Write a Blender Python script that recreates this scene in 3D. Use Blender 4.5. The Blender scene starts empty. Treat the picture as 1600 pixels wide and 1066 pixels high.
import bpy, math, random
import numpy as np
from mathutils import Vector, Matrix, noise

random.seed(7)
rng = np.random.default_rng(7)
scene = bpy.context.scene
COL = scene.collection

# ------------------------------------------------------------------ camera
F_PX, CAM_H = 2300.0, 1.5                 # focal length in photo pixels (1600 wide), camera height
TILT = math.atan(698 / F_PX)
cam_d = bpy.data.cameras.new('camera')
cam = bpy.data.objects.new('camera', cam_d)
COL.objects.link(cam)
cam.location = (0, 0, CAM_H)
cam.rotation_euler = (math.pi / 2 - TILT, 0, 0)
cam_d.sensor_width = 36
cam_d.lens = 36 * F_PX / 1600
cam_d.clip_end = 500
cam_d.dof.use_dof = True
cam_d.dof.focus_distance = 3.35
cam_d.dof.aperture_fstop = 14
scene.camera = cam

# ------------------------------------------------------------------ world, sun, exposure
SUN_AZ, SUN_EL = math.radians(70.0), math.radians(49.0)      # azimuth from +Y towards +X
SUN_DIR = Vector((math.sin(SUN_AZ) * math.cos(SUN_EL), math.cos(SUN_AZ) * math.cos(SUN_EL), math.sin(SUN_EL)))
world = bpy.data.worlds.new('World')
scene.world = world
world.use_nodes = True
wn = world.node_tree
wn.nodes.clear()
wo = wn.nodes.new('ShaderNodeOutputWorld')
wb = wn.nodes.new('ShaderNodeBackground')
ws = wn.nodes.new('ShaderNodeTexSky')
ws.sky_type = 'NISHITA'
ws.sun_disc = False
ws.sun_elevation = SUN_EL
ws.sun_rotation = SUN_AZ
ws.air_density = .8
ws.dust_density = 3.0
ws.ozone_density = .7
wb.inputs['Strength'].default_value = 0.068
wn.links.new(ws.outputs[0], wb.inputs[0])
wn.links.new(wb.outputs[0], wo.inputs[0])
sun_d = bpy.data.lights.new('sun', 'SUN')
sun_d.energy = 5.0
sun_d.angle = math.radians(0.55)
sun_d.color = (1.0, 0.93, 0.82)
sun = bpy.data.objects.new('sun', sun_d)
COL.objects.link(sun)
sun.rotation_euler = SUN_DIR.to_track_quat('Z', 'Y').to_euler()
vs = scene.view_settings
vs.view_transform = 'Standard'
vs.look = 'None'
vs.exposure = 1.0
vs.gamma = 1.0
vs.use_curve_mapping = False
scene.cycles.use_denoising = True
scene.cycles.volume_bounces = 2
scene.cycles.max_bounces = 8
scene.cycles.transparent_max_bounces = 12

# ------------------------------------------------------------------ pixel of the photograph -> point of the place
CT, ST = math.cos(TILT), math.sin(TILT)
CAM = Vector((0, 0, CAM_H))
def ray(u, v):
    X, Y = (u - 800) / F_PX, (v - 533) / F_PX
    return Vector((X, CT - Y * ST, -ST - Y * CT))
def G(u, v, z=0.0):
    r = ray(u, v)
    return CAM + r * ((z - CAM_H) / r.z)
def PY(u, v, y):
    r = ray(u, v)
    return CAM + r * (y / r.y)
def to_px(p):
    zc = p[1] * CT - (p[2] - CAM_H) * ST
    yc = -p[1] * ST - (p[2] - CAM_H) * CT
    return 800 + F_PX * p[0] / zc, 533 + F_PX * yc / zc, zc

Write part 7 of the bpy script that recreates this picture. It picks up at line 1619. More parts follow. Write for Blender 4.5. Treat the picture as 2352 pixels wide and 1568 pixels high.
● ● ●
▶ _WHAT IS ASKED_: Quote only the stretch of lines that starts the data above and ends with the line containing "COL = scene.collection", both included.

▶ _FULL ANSWER_:
Write a Blender Python script that recreates this scene in 3D. Use Blender 4.5. The Blender scene starts empty. Treat the picture as 1600 pixels wide and 1066 pixels high.
import bpy, math, random
import numpy as np
from mathutils import Vector, Matrix, noise

random.seed(7)
rng = np.random.default_rng(7)
scene = bpy.context.scene
COL = scene.collection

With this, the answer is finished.